A plan to solve the trademark issue at ICANN
The reason for the latest delay to ICANN’s plan to introduce new TLDs — and the reason it’s been 10 years in coming — is the fact that domain names and trademarks don’t work together that well.
Now a plan to protect trademark holders (Powerpoint 2004, 1.2MB) across all gTLDs for about $150/yr (final price not yet set) might solve the complaint of trademark holders that they are being held for ransom by the introduction of new extensions. As an example, Xerox would pay about $150/yr to protect its brand “xerox” no matter how many gTLDs were introduced in the new ICANN round. This paltry cost takes away the largest objection from trademark holders.
On March 2 at the 4 pm session called “New TLDs and Branding,” Bart Lieben of the Belgian law firm Laga presented a plan to make trademark protection in new gTLDs workable. The plan is based on the over 50,000 validated trademark records that Bart has collected in doing the .EU, .ME, and five other Sunrise periods.
The trademark database, which would be continually re-verified, and to which new records would be added on an ongoing basis, would include information on 37 attributes such as trademark class, date, jurisdiction. Registries could implement their own policies (such as whitelisting, blacklisting, blocking, etc.) using the records, and registrars, who would also have access, would be able to submit error-free Sunrise apps. Currently, according to Bart, the average error rate of submissions from trademark holders is in excess of 50% and has reached as high as 80%, which has added substantially to the cost of new TLD Sunrise periods.

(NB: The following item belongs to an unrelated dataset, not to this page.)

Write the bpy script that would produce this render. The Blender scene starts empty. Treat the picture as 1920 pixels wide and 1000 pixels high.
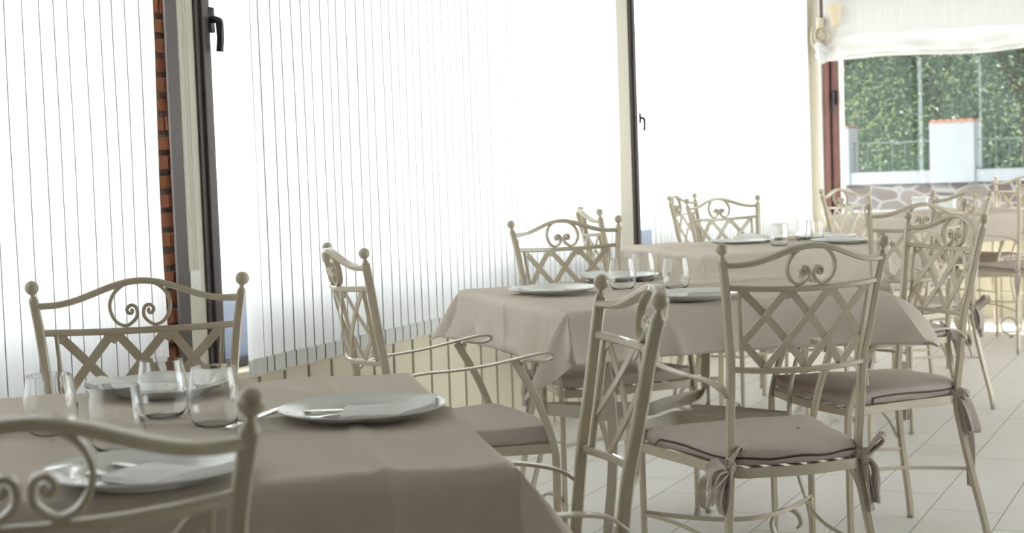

The response from those in the room, which included well-known trademark attorneys and TLD-denying consultants, was an excellent indication that the plan was sound. One criticized the process, saying that it should have gone through various ICANN working groups. Another criticized Bart’s affiliated company Deloitte as untrustworthy. No-one criticized the substance of the plan.
I think we may have a winner.
The link to the PowerPoint presentation does not work. Maybe the answer to my question is in: I wonder if this works in the case of identical trademarks registered for different goods or services.
Link is fixed – sorry. As I understand it, the answer to your question is “yes.” That’s because one of the 37 attributes of the trademark stored in the database is which class it’s in. So the registry could differentiate between the same mark in different classes.